Another time, Greg was assigned escort duty, meaning he had to escort Iraqis who worked on the base to their assigned tasks and remain with them throughout the day.  “Most of the locals working there have done so for 40 years.  And, actually, most of them thanked us for our presence.  Things were really bad for them under Saddam, and I respected them.  They risked their lives just to come to work,” says Greg. 

One day however, he saw a worker putting a metal object into his pocket after showing it to another worker.  Greg became concerned because if it was a cell phone, it could be used as a precise targeting beacon.  Recalls Greg, “I told him to show me what he had, but he just turned to walk away.  I had to pull the bolt on my rifle.  I guess I scared him, and he immediately put up his hands.  We searched his pockets, and it was only watches that he was selling.”

Greg said these and other experiences helped him to learn how to watch out for himself, such that he actually hopes to return to duty in Iraq.  He does admit, “My Mom told me she’d break both my legs before she’d let that happen.”

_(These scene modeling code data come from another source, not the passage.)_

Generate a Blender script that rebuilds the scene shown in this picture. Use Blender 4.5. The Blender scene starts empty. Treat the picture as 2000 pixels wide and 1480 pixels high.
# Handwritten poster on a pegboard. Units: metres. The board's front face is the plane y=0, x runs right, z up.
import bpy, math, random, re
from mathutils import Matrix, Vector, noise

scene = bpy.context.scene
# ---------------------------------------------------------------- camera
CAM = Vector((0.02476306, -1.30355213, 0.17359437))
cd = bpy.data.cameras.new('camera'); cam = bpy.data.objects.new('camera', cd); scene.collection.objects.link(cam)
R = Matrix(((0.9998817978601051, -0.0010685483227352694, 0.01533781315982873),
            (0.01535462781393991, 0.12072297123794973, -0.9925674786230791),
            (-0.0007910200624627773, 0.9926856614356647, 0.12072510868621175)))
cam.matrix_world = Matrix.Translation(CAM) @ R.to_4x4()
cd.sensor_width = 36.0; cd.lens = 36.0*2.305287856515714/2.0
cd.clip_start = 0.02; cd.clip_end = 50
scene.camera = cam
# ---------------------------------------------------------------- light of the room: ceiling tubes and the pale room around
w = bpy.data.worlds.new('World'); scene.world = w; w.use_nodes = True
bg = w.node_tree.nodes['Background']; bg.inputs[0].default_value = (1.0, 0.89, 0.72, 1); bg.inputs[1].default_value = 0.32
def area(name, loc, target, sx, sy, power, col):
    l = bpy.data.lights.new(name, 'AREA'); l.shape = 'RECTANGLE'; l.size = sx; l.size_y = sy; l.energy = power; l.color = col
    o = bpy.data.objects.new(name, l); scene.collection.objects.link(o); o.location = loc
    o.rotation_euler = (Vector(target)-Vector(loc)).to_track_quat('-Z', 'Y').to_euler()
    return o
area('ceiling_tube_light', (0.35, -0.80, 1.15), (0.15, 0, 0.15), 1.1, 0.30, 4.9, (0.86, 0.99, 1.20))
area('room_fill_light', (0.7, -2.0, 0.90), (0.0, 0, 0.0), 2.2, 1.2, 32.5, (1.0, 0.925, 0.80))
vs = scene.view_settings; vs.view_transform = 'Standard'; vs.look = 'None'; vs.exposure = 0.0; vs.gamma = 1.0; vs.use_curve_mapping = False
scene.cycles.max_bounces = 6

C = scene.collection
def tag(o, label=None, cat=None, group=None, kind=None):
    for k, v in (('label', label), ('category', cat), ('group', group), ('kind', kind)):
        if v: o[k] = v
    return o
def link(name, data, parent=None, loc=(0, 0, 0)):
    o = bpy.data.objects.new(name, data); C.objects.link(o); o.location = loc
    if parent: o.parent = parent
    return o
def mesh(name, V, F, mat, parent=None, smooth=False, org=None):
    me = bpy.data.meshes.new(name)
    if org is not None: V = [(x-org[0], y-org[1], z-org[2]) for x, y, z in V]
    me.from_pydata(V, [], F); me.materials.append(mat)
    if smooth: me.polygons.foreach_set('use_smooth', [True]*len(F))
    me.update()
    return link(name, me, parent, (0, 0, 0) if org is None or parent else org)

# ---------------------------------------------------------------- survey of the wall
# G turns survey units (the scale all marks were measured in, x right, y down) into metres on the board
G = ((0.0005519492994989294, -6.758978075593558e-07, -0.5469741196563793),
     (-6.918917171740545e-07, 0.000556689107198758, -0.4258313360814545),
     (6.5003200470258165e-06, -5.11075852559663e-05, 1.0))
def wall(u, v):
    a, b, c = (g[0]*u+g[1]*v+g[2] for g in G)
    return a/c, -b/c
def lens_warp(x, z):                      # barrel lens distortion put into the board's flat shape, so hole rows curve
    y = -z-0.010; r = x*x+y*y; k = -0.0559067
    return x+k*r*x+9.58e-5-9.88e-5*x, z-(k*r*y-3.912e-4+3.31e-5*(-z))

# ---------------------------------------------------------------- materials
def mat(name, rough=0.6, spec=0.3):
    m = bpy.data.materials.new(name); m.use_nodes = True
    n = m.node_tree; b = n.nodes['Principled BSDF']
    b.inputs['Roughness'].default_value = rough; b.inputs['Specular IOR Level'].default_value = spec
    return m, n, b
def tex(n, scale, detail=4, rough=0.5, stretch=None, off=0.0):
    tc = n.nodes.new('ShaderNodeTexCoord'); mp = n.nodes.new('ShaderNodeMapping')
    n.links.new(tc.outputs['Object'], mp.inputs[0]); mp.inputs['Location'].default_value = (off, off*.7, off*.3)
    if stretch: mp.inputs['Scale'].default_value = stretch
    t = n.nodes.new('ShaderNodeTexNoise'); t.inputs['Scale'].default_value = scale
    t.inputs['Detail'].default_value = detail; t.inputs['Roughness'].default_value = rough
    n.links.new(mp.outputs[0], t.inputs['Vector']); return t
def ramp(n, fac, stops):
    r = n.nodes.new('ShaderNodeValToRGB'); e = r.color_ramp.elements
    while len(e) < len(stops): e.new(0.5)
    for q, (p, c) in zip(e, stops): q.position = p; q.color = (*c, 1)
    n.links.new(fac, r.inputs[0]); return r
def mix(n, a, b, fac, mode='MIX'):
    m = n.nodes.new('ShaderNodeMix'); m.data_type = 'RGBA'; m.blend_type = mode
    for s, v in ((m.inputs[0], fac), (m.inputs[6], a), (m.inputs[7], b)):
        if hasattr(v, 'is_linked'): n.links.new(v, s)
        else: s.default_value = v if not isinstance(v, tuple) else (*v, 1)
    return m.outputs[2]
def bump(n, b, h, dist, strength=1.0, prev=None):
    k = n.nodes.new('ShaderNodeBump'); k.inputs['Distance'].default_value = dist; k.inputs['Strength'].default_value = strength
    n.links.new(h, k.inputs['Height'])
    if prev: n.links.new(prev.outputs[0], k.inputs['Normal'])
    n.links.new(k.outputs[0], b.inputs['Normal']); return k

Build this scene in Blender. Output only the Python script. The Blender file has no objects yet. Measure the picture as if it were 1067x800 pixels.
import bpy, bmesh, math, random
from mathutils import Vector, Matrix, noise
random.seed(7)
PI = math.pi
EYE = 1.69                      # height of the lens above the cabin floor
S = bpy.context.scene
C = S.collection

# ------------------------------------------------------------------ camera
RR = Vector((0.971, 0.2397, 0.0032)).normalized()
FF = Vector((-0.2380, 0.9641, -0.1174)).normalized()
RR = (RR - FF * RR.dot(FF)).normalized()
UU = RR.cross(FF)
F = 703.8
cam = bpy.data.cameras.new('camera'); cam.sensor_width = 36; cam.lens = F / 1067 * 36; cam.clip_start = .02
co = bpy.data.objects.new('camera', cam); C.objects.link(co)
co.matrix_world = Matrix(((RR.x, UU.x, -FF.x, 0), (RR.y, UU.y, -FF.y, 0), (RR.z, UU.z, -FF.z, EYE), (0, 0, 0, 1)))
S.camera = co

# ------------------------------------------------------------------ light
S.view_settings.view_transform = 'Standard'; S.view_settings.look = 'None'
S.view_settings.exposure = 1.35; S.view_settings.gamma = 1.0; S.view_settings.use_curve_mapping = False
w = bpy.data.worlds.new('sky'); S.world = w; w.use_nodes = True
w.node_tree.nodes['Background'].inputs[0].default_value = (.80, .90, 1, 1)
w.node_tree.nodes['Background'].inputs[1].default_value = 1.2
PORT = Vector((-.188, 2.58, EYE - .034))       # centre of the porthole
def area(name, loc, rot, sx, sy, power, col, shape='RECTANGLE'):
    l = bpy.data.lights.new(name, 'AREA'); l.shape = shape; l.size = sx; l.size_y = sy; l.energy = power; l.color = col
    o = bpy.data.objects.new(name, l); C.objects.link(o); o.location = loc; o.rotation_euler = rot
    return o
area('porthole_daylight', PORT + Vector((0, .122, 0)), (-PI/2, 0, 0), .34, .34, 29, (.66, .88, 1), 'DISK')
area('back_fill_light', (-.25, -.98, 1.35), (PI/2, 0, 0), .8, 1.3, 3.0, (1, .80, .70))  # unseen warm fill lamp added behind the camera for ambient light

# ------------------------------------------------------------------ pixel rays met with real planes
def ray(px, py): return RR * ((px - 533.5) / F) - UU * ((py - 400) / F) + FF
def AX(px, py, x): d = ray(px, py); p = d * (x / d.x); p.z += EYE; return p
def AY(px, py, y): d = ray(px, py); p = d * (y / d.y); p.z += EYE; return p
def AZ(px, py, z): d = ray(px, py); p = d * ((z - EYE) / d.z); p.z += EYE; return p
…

Yes, people were killed on the base all the time due to mortar attacks.  Car bombs near the entrance of the base are also a recurring reality.  Still, Greg wants to go back.  He explains, “I felt like I was doing something important.  I worked harder and took pride in what I was doing.  We had the mission at hand, and the day I left was just before the elections there.  The locals were really excited and pumped up.  To be part of that is big.”